COSCO Shipping Holdings Co. Ltd. (HK:1919), a member of the Ocean Alliance, and A.P. Moller-Maersk’s (CPH:-MAERSK-B) Maersk Line, one of two partners in the 2M Alliance, began rerouting vessels south because Fairview’s container dwell times had ballooned to seven days. A reckoning of terminal cargo-handling efficiency, dwell time measures the average time a container sits on a dock after being unloaded from a ship and before it’s loaded onto railcars or trucks. Fairview’s average dwell time for containers had been approximately two days. 

Stevenson said the congestion that caused the delays resulted from a surge in container cargo growth that hit Prince Rupert before the Fairview expansion had been completed.

“So we worked through those challenges with volume up by over 25% last year and through the fall as DP World completed the last elements of the project.”

Those elements included completing the rail lines on the terminal, which is serviced by CN (TSX:CNR).

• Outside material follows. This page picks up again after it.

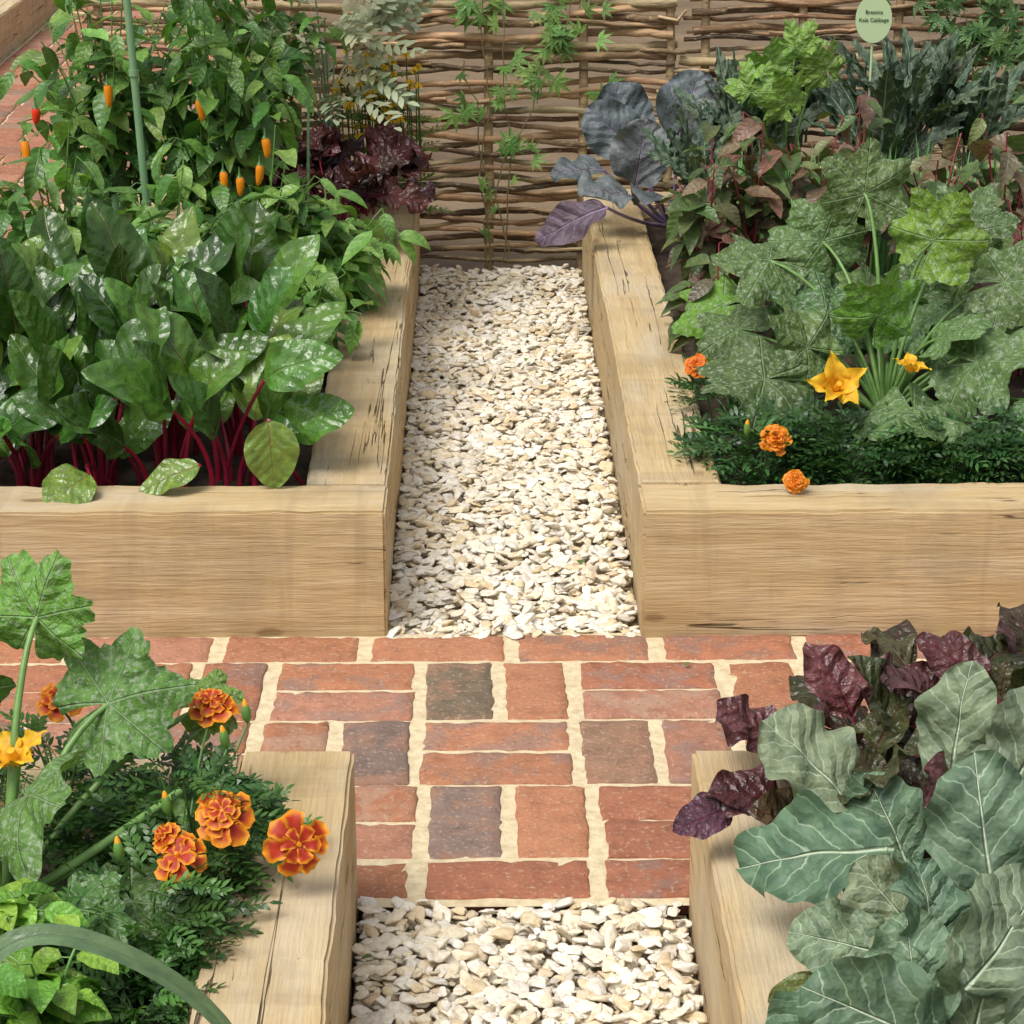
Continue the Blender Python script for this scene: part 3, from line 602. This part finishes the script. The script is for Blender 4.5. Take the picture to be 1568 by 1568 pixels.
# courgette
co_g=[(.080,.175,.06),(.07,.155,.055),(.095,.20,.065)]
ylg=(.15,.34,.045)
m=MB(); rt=(.70,4.30,.175)
CL=[((.66,4.40,.585),(.1,.1,1),(-.1,-.85,.5),.10,0),((.775,4.30,.52),(.5,-.1,.8),(0,-.8,.55),.105,3),((.49,4.42,.455),(-.8,-.2,.1),(-.1,-.65,.8),.105,0),
    ((.665,4.22,.40),(.2,-.2,.8),(0,-.8,.6),.095,3),((.45,4.10,.315),(-.9,-.4,.0),(-.1,-.6,.8),.13,1),((.70,4.0,.285),(.1,-.9,-.15),(0,-.7,.7),.12,0),((.83,4.12,.34),(.7,-.5,.1),(.1,-.65,.75),.125,1),
    ((.91,4.3,.44),(.9,-.2,.2),(0,-.7,.7),.115,0),((.60,4.5,.47),(-.5,.2,.7),(0,-.7,.6),.105,2),((.54,4.22,.34),(-.5,-.2,.3),(0,-.7,.7),.105,2),((.86,4.45,.50),(.4,.2,.7),(0,-.8,.6),.105,0),((.78,4.18,.37),(.3,-.5,.3),(0,-.7,.7),.095,2),((.95,4.0,.30),(.8,-.7,0),(0,-.6,.8),.115,1),((.42,4.55,.33),(-.9,-.1,-.3),(-.2,-.6,.8),.105,3)]
for i in range(20): CL.append(((R_(.42,1.05),R_(4.3,4.75),R_(.26,.40)),(R_(-1,1),R_(-.5,.5),R_(-.3,.6)),(R_(-.4,.4),-.6,.8),R_(.08,.11),int(rng.integers(3))))
for c,d,n,r,cl in CL:
    n=A(*n)+rng.normal(0,.14,3)
    palmate(m,c,d,n,r,jit(ylg if cl==3 else co_g[cl],.2),(.28,.42,.20),root=rt,pr=.0045)
def courg_flower(m,c,n,R,root):
    n=unit(n); c=A(*c); x=unit(np.cross(n,A(.1,.9,.3))); y=np.cross(n,x)
    for i in range(5):
        a=2*PI*i/5+R_(-.2,.2); rad=x*math.cos(a)+y*math.sin(a); el=R_(.6,1.15); d=rad*math.cos(el)+n*math.sin(el)
        leaf(m,c+rad*.006,d,n*math.cos(el)-rad*math.sin(el),R*R_(.8,1.1),R*.34,'lance',R_(.2,1.3),.4,ruf=.35,rf=1.8,nu=8,nv=14,mat=2,colfn=lambda u,v:A(.85,.45,.02)+0*v[...,None]-A(.10,.22,0)*(np.clip(.3-np.abs(u),0,1)*2)[...,None]+A(0,.10,0)*v[...,None])
    tube(m,[c,c+n*R*.4],.006,.005,(.9,.5,.02),2,8); tube(m,bez(root,(A(*root)+c)/2+A(0,-.02,.01),c,7),.005,.007,(.15,.3,.07),1,7)
courg_flower(m,(.565,4.02,.32),(.1,-.7,.6),.065,(.66,4.2,.2)); courg_flower(m,(.70,4.05,.345),(.1,-.2,.9),.036,rt)
m.build('courgette_plant',[M_courg,M_stem,M_petal],rt)
m=MB(); mg=[(.035,.11,.035),(.05,.145,.045),(.03,.095,.03)]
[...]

“That caused congestion … and we continued to have record volumes, so together with CN we fought through the winter, but over past five to six weeks we have seen a return to the normal operations that we have come to enjoy in Prince Rupert.”

Stevenson added that dwell times have been reduced to less than two and a half days, “sometimes [under] two days, and we are up over 20% this year already.”

He pointed out that port dwell times vary, depending on the complexity of local transportation links and the size of local markets being serviced by container cargo. But Stevenson noted that dwell time targets at other competing ports are around four days or fewer, whereas Prince Rupert’s target is two and a half days or fewer.

“With all the volume that we’re seeing up and down the coast, it’s not unusual to see dwell times up in the eight, 10, 12-day [range] at other ports, especially on the U.S. west coast.”

He said the simplicity of Prince Rupert and its dock-to-rail operation makes it, under normal circumstances, extremely efficient in container cargo movement.